DEERFIELD, ILL. — Irene Rosenfeld, chairman and chief executive officer of Mondelez International Inc., is crystal clear about her expectations for the company’s North American biscuit business.
Irene Rosenfeld, chairman and c.e.o. of Mondelez |
“We had been outgrowing the category for quite some time, and it’s been a while since that’s been the case,” Ms. Rosenfeld said in a May 2 conference call with investment analysts. “So that’s what I’m looking to happen, and I think we have the assets to enable that.”
Net income at Deerfield, Ill.-based Mondelez in the first quarter ended March 31 was $630 million, equal to 41c per share on the common stock, up 14% from $554 million, or 35c per share, in the same period a year ago. Net revenues were $6,414 million, down 0.6% from the same period a year ago. Organic net revenues (excluding the impact of acquisitions and divestitures) were up 0.6%.
Operating income of the North America segment of Mondelez was $343 million in the first quarter, up 27% from $271 million in the same period in 2016. Net revenue was $1,648 million, down 1.9% from $1,675 million.
In the call, Ms. Rosenfeld highlighted the U.S. biscuit business as a particular challenge for Mondelez.
“We have incredible, iconic brands, and we had very, very significant marketing support,” she said. “And with all of that, I would expect us to be able to outgrow the category. So part of the challenge in North America has been that the category has been under some pressure. We own that category, and we need to figure out how to drive that category more aggressively.”
Ms. Rosenfeld said the concerns about biscuits in North America stand out against the broad success the company is enjoying in executing its strategies, both regarding its products and geographies. For example, the company’s power brands, including Oreo, Chips Ahoy!, Ritz, belVita, Cadbury, Milka, Halls and Trident, enjoyed 2.5% growth in the quarter, outpacing category growth.
“A number of our key markets, including Russia, Germany, Southeast Asia and Mexico, delivered strong growth,” she said. “In addition, India rebounded faster than expected from the impact of demonetization, delivering high single-digit growth.

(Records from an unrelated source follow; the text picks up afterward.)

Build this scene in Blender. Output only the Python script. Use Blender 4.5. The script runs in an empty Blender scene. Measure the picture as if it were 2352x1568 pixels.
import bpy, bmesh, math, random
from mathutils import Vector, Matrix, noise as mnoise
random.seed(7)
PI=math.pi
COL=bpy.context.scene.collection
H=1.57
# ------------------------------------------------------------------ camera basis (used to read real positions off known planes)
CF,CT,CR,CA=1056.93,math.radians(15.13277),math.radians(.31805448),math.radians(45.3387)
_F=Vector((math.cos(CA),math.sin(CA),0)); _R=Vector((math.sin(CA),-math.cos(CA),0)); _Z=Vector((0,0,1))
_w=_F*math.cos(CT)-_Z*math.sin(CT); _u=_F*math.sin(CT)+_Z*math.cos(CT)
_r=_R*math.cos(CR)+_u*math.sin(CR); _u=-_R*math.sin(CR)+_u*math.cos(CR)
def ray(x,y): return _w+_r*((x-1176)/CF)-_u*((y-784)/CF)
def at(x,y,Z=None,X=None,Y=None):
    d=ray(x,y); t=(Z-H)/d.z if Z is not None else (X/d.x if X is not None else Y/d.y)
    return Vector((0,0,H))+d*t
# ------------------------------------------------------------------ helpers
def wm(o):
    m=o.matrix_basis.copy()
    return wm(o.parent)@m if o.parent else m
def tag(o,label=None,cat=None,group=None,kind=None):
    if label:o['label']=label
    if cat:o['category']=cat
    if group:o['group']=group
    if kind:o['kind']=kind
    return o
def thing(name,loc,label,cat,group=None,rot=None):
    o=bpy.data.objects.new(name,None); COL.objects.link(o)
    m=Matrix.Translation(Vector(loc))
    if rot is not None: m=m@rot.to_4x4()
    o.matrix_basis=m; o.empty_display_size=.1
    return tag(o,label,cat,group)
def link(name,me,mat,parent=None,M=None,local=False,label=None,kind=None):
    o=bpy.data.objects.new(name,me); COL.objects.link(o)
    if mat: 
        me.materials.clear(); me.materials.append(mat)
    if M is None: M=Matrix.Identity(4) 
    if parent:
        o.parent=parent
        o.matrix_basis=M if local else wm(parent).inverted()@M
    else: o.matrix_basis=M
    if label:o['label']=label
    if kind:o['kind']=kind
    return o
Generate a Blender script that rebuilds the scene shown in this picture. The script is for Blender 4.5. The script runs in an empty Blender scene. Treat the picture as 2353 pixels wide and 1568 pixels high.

In fact, except for North America, all regions delivered solid results.”
To heighten its power brands focus, Mondelez has been shedding other brands, and Ms. Rosenfeld said more such actions are pending and will be advantageous to the company.
“We expect to close two previously announced divestitures in Q2, our Australian Cheese and Grocery business and part of our French confectionery business, which, together, represent more than $500 million of revenue,” she said. “These deals are not only financially attractive, but they’ll also help us increase our power brands mix, improve our growth rate and expand margins as we eliminate the resulting stranded costs.”